In chests, nests and shells

Essay 'In chests, nests and shells'
Night Café is thrilled to announce 'In chests, nests and shells', presenting new works by George Richardson, Lavinia Harrington, and Steffen Kern. Taking a poetic reading of spaces, the exhibition considers them not as a site of function or utility, but as a place loaded with emotion, memory, and imagination. The exhibition will take place from February 4 until March 6, 2026, at 162 New Cavendish Street.
“And the old house
I feel its russet warmth
Comes from the senses to the mind.”
- Jean Wahl, Poèmes.
'In chests, nests and shells' approaches space not as function, but as something felt. Domestic interiors become containers of memory, sensation, and imagination. Corners, stairways, cupboards, and shelves are more than structures.

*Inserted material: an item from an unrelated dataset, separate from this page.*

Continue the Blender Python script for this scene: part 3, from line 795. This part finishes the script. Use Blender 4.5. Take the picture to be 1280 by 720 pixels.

They hold time.
Drawing loosely on Gaston Bachelard’s The Poetics of Space, the exhibition considers how lived spaces exceed rational understanding. He developed this idea that spaces, especially the domestic space, is more than something architectural: it’s emotional and psychological. A crack in a door, an overfilled drawer, a shadow on the wall can trigger an emotional response before thought. A strong feeling, a memory, imagining a future.

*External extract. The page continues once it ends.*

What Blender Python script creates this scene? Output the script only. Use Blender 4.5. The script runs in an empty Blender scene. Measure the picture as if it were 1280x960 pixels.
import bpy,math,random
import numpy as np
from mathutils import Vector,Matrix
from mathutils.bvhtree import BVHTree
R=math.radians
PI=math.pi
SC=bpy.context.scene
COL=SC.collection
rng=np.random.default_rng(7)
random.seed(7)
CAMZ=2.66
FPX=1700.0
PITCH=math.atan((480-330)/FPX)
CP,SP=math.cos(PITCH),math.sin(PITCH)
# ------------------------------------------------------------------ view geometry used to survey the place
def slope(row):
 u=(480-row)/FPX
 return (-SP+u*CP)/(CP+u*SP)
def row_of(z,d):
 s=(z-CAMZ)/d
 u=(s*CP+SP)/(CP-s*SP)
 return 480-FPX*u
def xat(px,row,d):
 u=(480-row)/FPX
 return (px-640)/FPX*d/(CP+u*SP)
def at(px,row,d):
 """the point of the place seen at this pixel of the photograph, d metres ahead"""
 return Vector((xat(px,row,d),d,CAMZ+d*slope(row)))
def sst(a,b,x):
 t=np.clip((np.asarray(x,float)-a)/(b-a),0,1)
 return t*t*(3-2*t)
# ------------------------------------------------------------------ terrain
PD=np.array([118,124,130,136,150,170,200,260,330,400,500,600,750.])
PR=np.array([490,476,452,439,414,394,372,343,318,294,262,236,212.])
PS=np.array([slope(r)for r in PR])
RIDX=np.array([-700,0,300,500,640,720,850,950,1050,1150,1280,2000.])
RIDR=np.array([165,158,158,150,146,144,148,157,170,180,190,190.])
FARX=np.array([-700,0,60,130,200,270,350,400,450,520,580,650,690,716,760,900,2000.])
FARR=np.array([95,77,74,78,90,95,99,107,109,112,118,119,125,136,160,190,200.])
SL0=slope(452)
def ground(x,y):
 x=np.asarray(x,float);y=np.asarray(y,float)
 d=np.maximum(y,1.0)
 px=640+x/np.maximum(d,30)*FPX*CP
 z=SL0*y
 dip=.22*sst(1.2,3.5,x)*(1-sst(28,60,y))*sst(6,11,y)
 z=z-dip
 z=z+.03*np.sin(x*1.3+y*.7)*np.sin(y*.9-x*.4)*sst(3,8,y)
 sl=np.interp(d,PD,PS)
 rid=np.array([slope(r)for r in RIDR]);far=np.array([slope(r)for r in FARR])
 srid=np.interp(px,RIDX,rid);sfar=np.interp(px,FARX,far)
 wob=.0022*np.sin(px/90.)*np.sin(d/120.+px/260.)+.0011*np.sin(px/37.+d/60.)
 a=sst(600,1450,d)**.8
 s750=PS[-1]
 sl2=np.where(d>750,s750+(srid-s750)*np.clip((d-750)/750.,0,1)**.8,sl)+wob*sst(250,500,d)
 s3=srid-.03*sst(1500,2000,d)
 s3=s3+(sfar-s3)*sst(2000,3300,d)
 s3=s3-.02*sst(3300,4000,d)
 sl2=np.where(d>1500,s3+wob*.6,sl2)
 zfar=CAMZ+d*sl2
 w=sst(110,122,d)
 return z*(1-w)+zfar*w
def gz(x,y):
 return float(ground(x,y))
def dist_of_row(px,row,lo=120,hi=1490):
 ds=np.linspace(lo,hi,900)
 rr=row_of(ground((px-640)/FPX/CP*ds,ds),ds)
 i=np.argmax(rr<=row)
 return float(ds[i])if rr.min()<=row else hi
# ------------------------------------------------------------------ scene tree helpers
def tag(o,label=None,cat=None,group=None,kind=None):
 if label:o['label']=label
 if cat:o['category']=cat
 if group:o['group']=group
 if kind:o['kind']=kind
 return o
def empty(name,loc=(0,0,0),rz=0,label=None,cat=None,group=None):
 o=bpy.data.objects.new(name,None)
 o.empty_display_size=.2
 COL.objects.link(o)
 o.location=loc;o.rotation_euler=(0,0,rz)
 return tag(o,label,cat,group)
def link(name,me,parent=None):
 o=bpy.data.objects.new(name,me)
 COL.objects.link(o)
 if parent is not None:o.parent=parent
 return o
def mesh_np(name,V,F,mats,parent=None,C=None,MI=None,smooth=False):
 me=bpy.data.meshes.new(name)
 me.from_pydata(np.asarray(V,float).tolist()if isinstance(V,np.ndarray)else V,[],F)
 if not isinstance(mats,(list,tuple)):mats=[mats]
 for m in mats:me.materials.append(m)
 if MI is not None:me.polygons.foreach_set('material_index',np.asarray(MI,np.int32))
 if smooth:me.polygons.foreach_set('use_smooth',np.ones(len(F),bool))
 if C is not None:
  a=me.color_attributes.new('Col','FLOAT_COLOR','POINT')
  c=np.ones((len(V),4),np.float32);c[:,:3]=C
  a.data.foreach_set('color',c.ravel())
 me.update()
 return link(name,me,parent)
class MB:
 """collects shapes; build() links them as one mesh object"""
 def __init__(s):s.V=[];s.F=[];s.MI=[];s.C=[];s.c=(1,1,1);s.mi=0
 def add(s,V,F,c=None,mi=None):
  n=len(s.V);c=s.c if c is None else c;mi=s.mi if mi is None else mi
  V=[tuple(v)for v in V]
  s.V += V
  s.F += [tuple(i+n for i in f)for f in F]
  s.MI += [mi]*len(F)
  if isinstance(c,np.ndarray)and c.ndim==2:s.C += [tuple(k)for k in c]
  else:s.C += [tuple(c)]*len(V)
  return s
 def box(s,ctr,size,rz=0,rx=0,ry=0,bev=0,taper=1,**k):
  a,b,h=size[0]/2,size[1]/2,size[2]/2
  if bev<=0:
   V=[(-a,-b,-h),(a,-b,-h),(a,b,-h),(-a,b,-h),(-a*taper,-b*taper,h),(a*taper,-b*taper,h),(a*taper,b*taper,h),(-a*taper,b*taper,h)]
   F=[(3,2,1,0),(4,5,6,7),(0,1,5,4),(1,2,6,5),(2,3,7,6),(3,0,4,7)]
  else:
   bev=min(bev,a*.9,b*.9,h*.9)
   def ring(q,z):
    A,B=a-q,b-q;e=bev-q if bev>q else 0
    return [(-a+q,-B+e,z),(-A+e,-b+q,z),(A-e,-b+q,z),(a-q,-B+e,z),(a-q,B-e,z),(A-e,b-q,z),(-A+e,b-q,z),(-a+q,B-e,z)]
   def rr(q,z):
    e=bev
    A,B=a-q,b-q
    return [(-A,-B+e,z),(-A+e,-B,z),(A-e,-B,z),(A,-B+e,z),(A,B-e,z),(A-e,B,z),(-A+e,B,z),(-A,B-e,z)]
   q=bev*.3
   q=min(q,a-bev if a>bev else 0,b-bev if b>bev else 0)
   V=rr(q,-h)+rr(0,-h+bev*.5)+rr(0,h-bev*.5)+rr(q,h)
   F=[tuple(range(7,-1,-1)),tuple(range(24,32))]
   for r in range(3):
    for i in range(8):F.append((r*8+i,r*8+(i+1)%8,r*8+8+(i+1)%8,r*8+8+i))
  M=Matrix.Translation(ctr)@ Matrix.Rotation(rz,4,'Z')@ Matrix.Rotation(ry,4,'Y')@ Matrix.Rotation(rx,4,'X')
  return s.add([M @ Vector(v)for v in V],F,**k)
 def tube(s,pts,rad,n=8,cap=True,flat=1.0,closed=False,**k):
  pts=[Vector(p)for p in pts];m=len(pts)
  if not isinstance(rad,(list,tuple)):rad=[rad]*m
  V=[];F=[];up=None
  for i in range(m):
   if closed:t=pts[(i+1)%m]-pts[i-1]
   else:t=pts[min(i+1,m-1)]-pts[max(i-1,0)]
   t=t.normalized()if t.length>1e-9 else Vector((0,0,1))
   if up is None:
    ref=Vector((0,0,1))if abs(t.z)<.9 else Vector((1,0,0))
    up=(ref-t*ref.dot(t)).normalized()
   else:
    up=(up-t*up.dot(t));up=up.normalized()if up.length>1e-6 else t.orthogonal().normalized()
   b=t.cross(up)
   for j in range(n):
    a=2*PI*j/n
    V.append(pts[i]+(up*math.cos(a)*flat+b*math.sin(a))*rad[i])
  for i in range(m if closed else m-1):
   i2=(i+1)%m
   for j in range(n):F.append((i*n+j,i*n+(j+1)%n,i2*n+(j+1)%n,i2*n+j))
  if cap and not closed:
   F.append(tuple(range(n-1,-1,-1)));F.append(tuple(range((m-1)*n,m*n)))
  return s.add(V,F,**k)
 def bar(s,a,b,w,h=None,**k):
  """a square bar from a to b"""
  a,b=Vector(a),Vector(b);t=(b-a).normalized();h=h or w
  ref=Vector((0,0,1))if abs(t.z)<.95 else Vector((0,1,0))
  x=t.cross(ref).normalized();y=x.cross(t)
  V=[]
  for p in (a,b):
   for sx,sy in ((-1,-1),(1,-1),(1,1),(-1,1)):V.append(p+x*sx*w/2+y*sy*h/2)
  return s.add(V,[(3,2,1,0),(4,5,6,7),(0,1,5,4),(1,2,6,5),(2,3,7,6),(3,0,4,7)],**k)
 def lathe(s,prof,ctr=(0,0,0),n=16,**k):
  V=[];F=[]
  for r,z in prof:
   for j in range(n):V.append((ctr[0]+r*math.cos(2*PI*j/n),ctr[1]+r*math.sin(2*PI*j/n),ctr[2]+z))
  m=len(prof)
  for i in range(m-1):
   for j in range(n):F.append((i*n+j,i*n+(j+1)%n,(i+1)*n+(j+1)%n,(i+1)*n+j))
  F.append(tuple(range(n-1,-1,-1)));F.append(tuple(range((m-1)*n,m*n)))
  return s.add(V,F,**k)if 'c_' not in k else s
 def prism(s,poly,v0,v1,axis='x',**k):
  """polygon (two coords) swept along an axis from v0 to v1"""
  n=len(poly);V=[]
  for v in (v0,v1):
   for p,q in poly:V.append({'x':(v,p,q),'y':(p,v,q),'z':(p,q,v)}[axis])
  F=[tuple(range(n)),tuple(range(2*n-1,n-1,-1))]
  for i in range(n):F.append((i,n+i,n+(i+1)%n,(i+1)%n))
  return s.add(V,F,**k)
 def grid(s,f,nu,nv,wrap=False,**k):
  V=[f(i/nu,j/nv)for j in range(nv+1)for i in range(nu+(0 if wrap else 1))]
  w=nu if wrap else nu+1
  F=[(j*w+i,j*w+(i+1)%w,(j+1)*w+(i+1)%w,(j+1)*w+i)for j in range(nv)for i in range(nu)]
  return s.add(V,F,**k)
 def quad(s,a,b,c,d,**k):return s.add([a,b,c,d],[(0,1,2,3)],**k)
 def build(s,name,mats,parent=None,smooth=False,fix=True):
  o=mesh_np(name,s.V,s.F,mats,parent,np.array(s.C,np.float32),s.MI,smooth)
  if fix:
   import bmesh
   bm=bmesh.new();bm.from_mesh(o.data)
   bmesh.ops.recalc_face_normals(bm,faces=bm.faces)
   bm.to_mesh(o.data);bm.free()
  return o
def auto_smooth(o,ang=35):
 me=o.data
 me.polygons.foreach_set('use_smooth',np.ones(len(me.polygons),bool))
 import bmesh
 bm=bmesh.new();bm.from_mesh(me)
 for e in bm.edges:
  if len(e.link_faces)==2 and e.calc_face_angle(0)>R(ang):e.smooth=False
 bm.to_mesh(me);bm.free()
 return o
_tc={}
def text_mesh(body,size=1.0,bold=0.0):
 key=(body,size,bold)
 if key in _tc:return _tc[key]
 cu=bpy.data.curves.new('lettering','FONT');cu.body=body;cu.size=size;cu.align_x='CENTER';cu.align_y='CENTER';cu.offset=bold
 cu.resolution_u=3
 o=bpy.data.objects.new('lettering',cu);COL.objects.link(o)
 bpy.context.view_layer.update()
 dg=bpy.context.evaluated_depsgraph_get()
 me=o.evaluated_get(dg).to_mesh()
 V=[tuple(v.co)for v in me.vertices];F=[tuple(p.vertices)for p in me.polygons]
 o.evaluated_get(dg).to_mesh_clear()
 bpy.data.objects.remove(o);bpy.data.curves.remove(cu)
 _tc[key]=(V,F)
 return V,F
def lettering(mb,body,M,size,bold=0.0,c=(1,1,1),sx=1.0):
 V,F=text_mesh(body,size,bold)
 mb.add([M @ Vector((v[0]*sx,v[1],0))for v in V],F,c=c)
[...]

George Richardson recontextualises familiar domestic forms through sculptural interventions, where everyday objects become quietly uncanny. Lavinia Harrington works with soft, vulnerable materials to materialise sensation, opening space for care, empathy, and association. Steffen Kern renders fragments of interiors in pencil and charcoal, where shadow, light, and colour evoke atmospheres that feel remembered rather than observed.
Together, the exhibition suggest that space is not only something we inhabit, but something we feel.